**Exercise directions:** Write each line out exactly, leaving none out.

**Data:**

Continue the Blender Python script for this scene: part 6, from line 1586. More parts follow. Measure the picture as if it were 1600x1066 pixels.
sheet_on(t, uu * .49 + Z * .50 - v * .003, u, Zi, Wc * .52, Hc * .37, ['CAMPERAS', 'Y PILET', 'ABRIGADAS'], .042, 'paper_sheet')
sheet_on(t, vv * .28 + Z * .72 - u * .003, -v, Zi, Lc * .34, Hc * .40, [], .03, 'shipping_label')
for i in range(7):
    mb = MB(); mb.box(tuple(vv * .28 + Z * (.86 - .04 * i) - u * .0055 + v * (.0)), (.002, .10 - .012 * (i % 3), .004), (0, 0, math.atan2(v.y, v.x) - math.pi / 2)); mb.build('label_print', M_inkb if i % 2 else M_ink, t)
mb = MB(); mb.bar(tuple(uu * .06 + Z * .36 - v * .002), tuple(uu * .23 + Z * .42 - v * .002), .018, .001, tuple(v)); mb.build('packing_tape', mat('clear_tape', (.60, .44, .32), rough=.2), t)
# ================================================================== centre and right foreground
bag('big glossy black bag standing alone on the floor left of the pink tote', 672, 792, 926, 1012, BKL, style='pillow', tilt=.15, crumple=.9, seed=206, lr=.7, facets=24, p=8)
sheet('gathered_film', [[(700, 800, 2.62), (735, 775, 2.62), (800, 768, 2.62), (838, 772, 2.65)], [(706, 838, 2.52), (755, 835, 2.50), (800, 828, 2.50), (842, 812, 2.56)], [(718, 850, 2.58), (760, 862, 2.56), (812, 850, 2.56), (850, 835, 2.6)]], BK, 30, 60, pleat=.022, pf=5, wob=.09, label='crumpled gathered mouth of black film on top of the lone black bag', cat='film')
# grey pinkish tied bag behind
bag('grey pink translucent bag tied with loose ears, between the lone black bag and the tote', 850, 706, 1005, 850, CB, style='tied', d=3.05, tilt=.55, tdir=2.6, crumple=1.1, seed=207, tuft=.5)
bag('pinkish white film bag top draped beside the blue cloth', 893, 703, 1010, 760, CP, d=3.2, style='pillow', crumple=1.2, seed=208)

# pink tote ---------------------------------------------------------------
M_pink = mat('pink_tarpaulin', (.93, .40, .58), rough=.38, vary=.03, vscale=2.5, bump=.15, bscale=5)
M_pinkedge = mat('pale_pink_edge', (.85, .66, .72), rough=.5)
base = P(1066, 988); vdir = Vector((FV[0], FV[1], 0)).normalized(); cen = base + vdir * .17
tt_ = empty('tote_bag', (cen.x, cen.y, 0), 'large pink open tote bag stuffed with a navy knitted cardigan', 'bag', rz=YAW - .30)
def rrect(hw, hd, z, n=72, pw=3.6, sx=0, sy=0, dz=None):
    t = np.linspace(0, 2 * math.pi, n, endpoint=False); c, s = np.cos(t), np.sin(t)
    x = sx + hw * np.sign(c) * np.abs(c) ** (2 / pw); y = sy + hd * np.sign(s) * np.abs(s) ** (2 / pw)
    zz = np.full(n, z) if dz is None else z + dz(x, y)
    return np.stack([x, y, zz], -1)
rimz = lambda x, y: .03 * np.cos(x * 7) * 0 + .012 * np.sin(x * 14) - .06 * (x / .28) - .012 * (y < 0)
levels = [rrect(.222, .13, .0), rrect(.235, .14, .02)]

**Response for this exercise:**
Continue the Blender Python script for this scene: part 6, from line 1586. More parts follow. Measure the picture as if it were 1600x1066 pixels.
sheet_on(t, uu * .49 + Z * .50 - v * .003, u, Zi, Wc * .52, Hc * .37, ['CAMPERAS', 'Y PILET', 'ABRIGADAS'], .042, 'paper_sheet')
sheet_on(t, vv * .28 + Z * .72 - u * .003, -v, Zi, Lc * .34, Hc * .40, [], .03, 'shipping_label')
for i in range(7):
    mb = MB(); mb.box(tuple(vv * .28 + Z * (.86 - .04 * i) - u * .0055 + v * (.0)), (.002, .10 - .012 * (i % 3), .004), (0, 0, math.atan2(v.y, v.x) - math.pi / 2)); mb.build('label_print', M_inkb if i % 2 else M_ink, t)
mb = MB(); mb.bar(tuple(uu * .06 + Z * .36 - v * .002), tuple(uu * .23 + Z * .42 - v * .002), .018, .001, tuple(v)); mb.build('packing_tape', mat('clear_tape', (.60, .44, .32), rough=.2), t)
# ================================================================== centre and right foreground
bag('big glossy black bag standing alone on the floor left of the pink tote', 672, 792, 926, 1012, BKL, style='pillow', tilt=.15, crumple=.9, seed=206, lr=.7, facets=24, p=8)
sheet('gathered_film', [[(700, 800, 2.62), (735, 775, 2.62), (800, 768, 2.62), (838, 772, 2.65)], [(706, 838, 2.52), (755, 835, 2.50), (800, 828, 2.50), (842, 812, 2.56)], [(718, 850, 2.58), (760, 862, 2.56), (812, 850, 2.56), (850, 835, 2.6)]], BK, 30, 60, pleat=.022, pf=5, wob=.09, label='crumpled gathered mouth of black film on top of the lone black bag', cat='film')
# grey pinkish tied bag behind
bag('grey pink translucent bag tied with loose ears, between the lone black bag and the tote', 850, 706, 1005, 850, CB, style='tied', d=3.05, tilt=.55, tdir=2.6, crumple=1.1, seed=207, tuft=.5)
bag('pinkish white film bag top draped beside the blue cloth', 893, 703, 1010, 760, CP, d=3.2, style='pillow', crumple=1.2, seed=208)

# pink tote ---------------------------------------------------------------
M_pink = mat('pink_tarpaulin', (.93, .40, .58), rough=.38, vary=.03, vscale=2.5, bump=.15, bscale=5)
M_pinkedge = mat('pale_pink_edge', (.85, .66, .72), rough=.5)
base = P(1066, 988); vdir = Vector((FV[0], FV[1], 0)).normalized(); cen = base + vdir * .17
tt_ = empty('tote_bag', (cen.x, cen.y, 0), 'large pink open tote bag stuffed with a navy knitted cardigan', 'bag', rz=YAW - .30)
def rrect(hw, hd, z, n=72, pw=3.6, sx=0, sy=0, dz=None):
    t = np.linspace(0, 2 * math.pi, n, endpoint=False); c, s = np.cos(t), np.sin(t)
    x = sx + hw * np.sign(c) * np.abs(c) ** (2 / pw); y = sy + hd * np.sign(s) * np.abs(s) ** (2 / pw)
    zz = np.full(n, z) if dz is None else z + dz(x, y)
    return np.stack([x, y, zz], -1)
rimz = lambda x, y: .03 * np.cos(x * 7) * 0 + .012 * np.sin(x * 14) - .06 * (x / .28) - .012 * (y < 0)
levels = [rrect(.222, .13, .0), rrect(.235, .14, .02)]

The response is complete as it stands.